La rumeur qui fait état d’une possible tentative de rachat du groupe agroalimentaire français Danone par le géant américain PepsiCo a provoqué une levée de boucliers dans l’Hexagone. Responsables politiques, de droite comme de gauche, et même syndicalistes, ont dénoncé une opération qui pourrait se solder par la perte de l’un des plus beaux fleurons de l’économie française.

La préoccupation est à son comble. En quelques jours, la rumeur d’un rachat de Danone par PepsiCo n’a cessé d’enfler. A tel point que Jean-François Copé, le porte-parole du gouvernement, a été obligé d’admettre que celui-ci «suit de très près ce dossier». Une déclaration qui risque de ne pas calmer les esprits en laissant supposer que la rumeur est fondée.

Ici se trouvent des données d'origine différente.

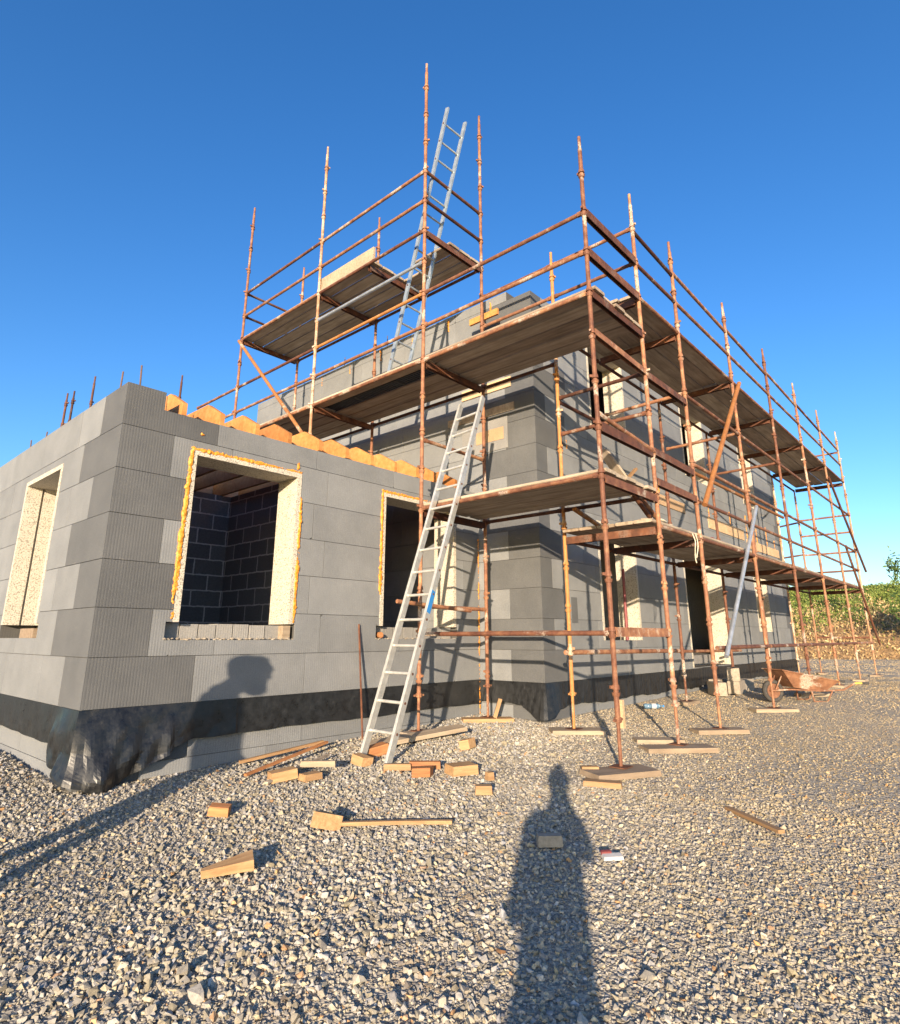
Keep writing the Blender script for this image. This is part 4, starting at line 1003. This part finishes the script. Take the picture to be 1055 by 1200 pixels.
b = MB(); b.tube((0, 0, 0), (.02, 0, 1.1), .022, 10); o = b.build('post', M['red'], None, loc=(9.16, 4.5, -.04)); tag(o, 'thin dull red post standing in the first ground-floor window hole', 'post')

# ------------------------------------------------------------------ tree at the right edge
def tree(loc, label):
    root = empty('tree', loc, label, 'tree'); b = MB()
    b.tube((0, 0, 0), (.1, .05, 1.6), .14, 10, .1)
    tips = []
    for k in range(9):
        a = k * 2.4; p = Vector((.1, .05, 1.1 + .1 * k)); q_ = p + Vector((math.cos(a) * 1.0, math.sin(a) * 1.1, .9 - .05 * k)); b.tube(p, q_, .05, 7, .02); tips.append(q_)
        for j in range(3):
            r = q_ + Vector((random.uniform(-.6, .6), random.uniform(-.6, .6), random.uniform(-.3, .5))); b.tube(q_, r, .02, 5, .006); tips.append(r)
    b.build('trunk', M['bark'], root, loc=(0, 0, 0))
    P = []
    for t in tips:
        n = 110; c = np.array(t); P.append(c + rng.normal(size=(n, 3)) * np.array([.3, .3, .24]))
    c = np.array([.1, 1.9, 3.92]); 
    P.append(c + rng.normal(size=(160, 3)) * np.array([.25, .16, .32])); P = np.concatenate(P)
    o = soup('crown', leaf_cloud(P, .17, .2), None, rng.random((len(P), 1)).repeat(3, 1), M['leaf']); o.parent = root
tree((33.2, 1.55, gzf(33.2, 1.55)), 'small green tree at the foot of the bank, partly out of view')

# ------------------------------------------------------------------ people (seen only as shadows)
def figure(h, lean, head_fwd, arms, stance, label, loc, rz, coat=1.0, hk=1.0, tw=1.0, stride=0.0, hy=0.0):
    """x forward, y to the left; limbs are overlapping tapered forms fused by a remesh into one skin"""
    k = h / 1.75; b = MB()
    def cap(p, q, r0, r1, flat=1.0):
        p = Vector(p); q = Vector(q); d = q - p; L = max(d.length, 1e-4); d = d / L
        fx = Vector((1, 0, 0)) - d * d.x
        a = fx.normalized() if fx.length > .2 else d.orthogonal().normalized()
        c = d.cross(a); rows = []
        for t in (-1, -.8, -.5): rows.append((p + d * r0 * t * flat, r0 * math.sqrt(max(0, 1 - t * t))))
        for t in (0, .33, .66, 1): rows.append((p + d * L * t, r0 + (r1 - r0) * t))
        for t in (.5, .8, 1): rows.append((q + d * r1 * t * flat, r1 * math.sqrt(max(0, 1 - t * t))))
        n = 16; vs = []
        for (o, r) in rows:
            r = max(r, .0008)
            for i in range(n):
                t = 2 * math.pi * i / n; vs.append((o + a * (r * flat * math.cos(t)) + c * (r * math.sin(t))) * k)
        fs = [(i * n + j, i * n + (j + 1) % n, (i + 1) * n + (j + 1) % n, (i + 1) * n + j) for i in range(len(rows) - 1) for j in range(n)]
        b.add(vs, fs + [tuple(range(n))[::-1], tuple(range((len(rows) - 1) * n, len(rows) * n))])
    X = lambda z: lean * max(0, z - .95)
    cap((0, 0, .9), (X(1.1), 0, 1.1), .212 * tw, .208 * tw, .62); cap((X(1.1), 0, 1.1), (X(1.33), 0, 1.33), .208 * tw, .2 * tw, .64); cap((0, 0, .78), (0, 0, .95), .215 * tw, .215 * tw, .64)
    cap((X(1.37), -.13 * tw, 1.395), (X(1.37), .13 * tw, 1.395), .085, .085, .9)
    hx_ = X(1.5) + head_fwd
    cap((X(1.42), 0, 1.42), (hx_ * .8 + X(1.45) * .2, hy, 1.56), .068, .064)
    cap((hx_ + .02, hy, 1.57), (hx_ + .005, hy, 1.65), .075, .092 * hk, 1.15); cap((hx_ - .02, hy - .02, 1.655), (hx_ - .015, hy + .02, 1.665), .082 * hk, .082 * hk, 1.1)
    if hk > 1.1: cap((hx_ - .02, hy, 1.6), (hx_ + .03, hy, 1.5), .105, .075, 1.0); cap((hx_ + .06, hy, 1.7), (hx_ + .1, hy, 1.68), .07, .03, 1.2)
    cap((hx_ + .09, hy, 1.635), (hx_ + .112, hy, 1.605), .012, .016); cap((hx_ + .075, hy, 1.545), (hx_ + .05, hy, 1.55), .026, .04)
    for s in (1, -1): cap((hx_ - .005, hy + s * .083, 1.615), (hx_ - .012, hy + s * .088, 1.65), .014, .018, .6)
    for s, (elb, wri, fdir) in zip((1, -1), arms):
        sh = Vector((X(1.39), s * .18 * tw, 1.385)); cap(sh, elb, .066, .052 * coat); cap(elb, wri, .05 * coat, .032)
        fd = Vector(fdir).normalized(); sd = Vector((0, s, 0)); up = fd.cross(sd).normalized(); w = Vector(wri)
        for q_ in (-.026, 0, .026): cap(w + fd * .015 + sd * q_ * .7, w + fd * .075 + sd * q_, .016, .015)
        for q_, ln in ((-.033, .065), (-.011, .08), (.011, .075), (.033, .058)):
            a = w + sd * q_ * 1.1 + fd * .085; c1 = a + fd * ln * .55 - up * .012; c2 = c1 + fd * ln * .4 - up * .03
            cap(a, c1, .0095, .0088); cap(c1, c2, .0088, .0075)
        t0 = w + fd * .025 - sd * .03; t1 = t0 + fd * .04 - sd * .022; t2 = t1 + fd * .035 + sd * .0; cap(t0, t1, .013, .011); cap(t1, t2, .011, .009)
    for s in (1, -1):
        kn = (.03 + s * stride * .5, s * (.045 + .5 * stance), .48); an = (-.01 + s * stride, s * stance, .09)
        cap((0, s * .09, .85), kn, .11, .064); cap(kn, an, .064, .043); cap((-.04 + s * stride, s * stance, .045), (.15 + s * stride, s * (stance + .02), .035), .045, .038)
    root = empty('person', loc, label, 'person', rz=rz)
    o = b.build('body', M['cloth_dark'], root, loc=(0, 0, 0), smooth=True)
    md = o.modifiers.new('fuse', 'REMESH'); md.mode = 'VOXEL'; md.voxel_size = .0065; md.use_smooth_shade = True
    md = o.modifiers.new('soften', 'SMOOTH'); md.factor = .5; md.iterations = 3
    return root
hx, hy = -.33 - .045 * math.sin(SUN_AZ), -.21 + .045 * math.cos(SUN_AZ)                             # photographer, just behind the camera, facing along the light
ph_z = gzf(hx, hy)
figure(.05 - ph_z, 0.0, .03, [((.12, .19, 1.08), (.33, -.015, 1.47), (.2, -.1, .6)), ((.1, -.2, 1.27), (.33, -.085, 1.47), (.2, .1, .6))], .1,
       'person in a dark jacket holding up a phone, whose long shadow falls on the gravel', (hx, hy, ph_z), SUN_AZ, 1.0, .88, .8, 0, -.045)
b = MB(); b.box((-.004, -.0375, -.14), (.004, .0375, .012)); o = b.build('phone', M['phone'], None, loc=(-.03 * math.cos(R(41.9)), -.03 * math.sin(R(41.9)), 0)); o.rotation_euler = (0, R(-15.1), R(41.86)); tag(o, 'black phone held upright in the hands of the photographer', 'phone')
px, py = .04, 3.69                              # second person out of frame at left, head bowed, shadow on the wing wall
pz = gzf(px, py)
figure(.50 - pz, .04, .13, [((.0, .2, 1.1), (.1, .13, .92), (.5, -.3, -.6)), ((.0, -.2, 1.1), (.1, -.13, .92), (.5, .3, -.6))], .09,
       'person standing with head bowed, whose shadow falls on the wing wall', (px, py, pz), SUN_AZ - math.pi / 2, 1.1, 1.22, .95, .18)

# ------------------------------------------------------------------ sky, sun, camera
w = bpy.data.worlds.new('World'); scn.world = w; w.use_nodes = True; nt = w.node_tree
sky = nt.nodes.new('ShaderNodeTexSky'); sky.sky_type = 'NISHITA'; sky.sun_disc = False
sky.sun_elevation = SUN_EL
sky.sun_rotation = R(90) - (SUN_AZ + math.pi)   # measured from +Y towards +X
sky.air_density = 1.0; sky.dust_density = .9; sky.ozone_density = 3.0; sky.altitude = 200
bg = nt.nodes['Background']; hs = nt.nodes.new('ShaderNodeHueSaturation'); hs.inputs['Saturation'].default_value = 1.22; hs.inputs['Hue'].default_value = .509; nt.links.new(sky.outputs[0], hs.inputs['Color']); nt.links.new(hs.outputs[0], bg.inputs[0]); bg.inputs[1].default_value = .15
sun = bpy.data.lights.new('sun', 'SUN'); sun.energy = 5.0; sun.angle = R(.53); sun.color = (1.0, .81, .6)
so = bpy.data.objects.new('sun', sun); COL.objects.link(so)
dirv = Vector((math.cos(SUN_AZ) * math.cos(SUN_EL), math.sin(SUN_AZ) * math.cos(SUN_EL), -math.sin(SUN_EL)))
so.rotation_euler = dirv.to_track_quat('-Z', 'Y').to_euler(); so.location = (-20, -12, 9)
cam = bpy.data.cameras.new('camera'); co = bpy.data.objects.new('camera', cam); COL.objects.link(co); scn.camera = co
cam.sensor_fit = 'HORIZONTAL'; cam.sensor_width = 36; cam.lens = 714.19 / 1055 * 36; cam.shift_y = -45.53 / 1055; cam.clip_start = .03; cam.clip_end = 3000
yw, p = R(-48.1431), .2636
Rz = Matrix.Rotation(yw, 3, 'Z'); Rx = Matrix.Rotation(math.pi / 2 + p, 3, 'X')
co.matrix_world = (Rz @ Rx).to_4x4()
vs_ = scn.view_settings; vs_.view_transform = 'Standard'; vs_.look = 'None'; vs_.exposure = 1.08; vs_.gamma = 1
scn.render.film_transparent = False
scn.cycles.max_bounces = 8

Tout est parti d’une déclaration du président de la commission des Affaires économiques de l’Assemblée nationale, Patrick Ollier, qui a affirmé il y a deux jours que le gouvernement était «préoccupé» par un éventuel rachat de Danone par PepsiCo. Cette simple petite phrase a eu l’effet d’un déclencheur car elle est arrivée alors même qu’une rumeur courait déjà depuis le 7 juillet sur une éventuelle offre publique d’achat (OPA) contre le groupe français, à la suite de la diffusion de cette information dans le magazine économique Challenges.

L’attitude de PepsiCo a, elle aussi, contribué à accréditer la thèse d’un éventuel rachat de Danone. La porte-parole de la société américaine, Ellen Palmer, a expliqué qu’elle appliquait  «une stricte politique du zéro commentaire sur les rumeurs». Elle a simplement confirmé que PepsiCo restait sur le démenti, publié le 6 juillet, concernant une entrée dans le capital du groupe agroalimentaire français à hauteur de 3 %. En démentant une information précise, PepsiCo a évité de donner une réponse plus globale sur ses intentions. Ce qui n’a donc pas permis de couper court aux spéculations. D’autant que le Financial Times a entretenu la pression en publiant une information selon laquelle PepsiCo aurait donné mandat à deux banques d’affaires, Morgan Stanley et UBS, pour monter un dossier de reprise de Danone.

«L’une des plus jolies filles de l’agroalimentaire mondial»

Il n’en fallait pas plus pour que les responsables politiques et syndicaux réagissent et dénoncent une opération qui pourrait aboutir à  mettre en danger un groupe d’une importance capitale pour l’économie française. Danone est, en effet, leader mondial dans le secteur des produits laitiers frais et numéro 2 dans ceux de l’eau en bouteille et des biscuits. Les activités ont été recentrées il y a quelques années sur ces produits et la priorité a été donnée à la recherche-développement, notamment dans le domaine des laitages. Cette stratégie a été accompagnée de la mise en place d’une campagne marketing axée sur la santé, un domaine porteur dans l’agroalimentaire sur lequel Danone est particulièrement bien positionné. Le groupe qui emploie près de 90 000 personnes dans le monde, a réalisé en 2004 un chiffre d’affaires de 13,7 milliards d’euros. Il représente donc l’un des plus beaux fleurons de l’industrie française, dont son actuel président, Franck Riboud, a dit qu’il s’agissait de «l’une des plus jolies filles de l’agroalimentaire mondial».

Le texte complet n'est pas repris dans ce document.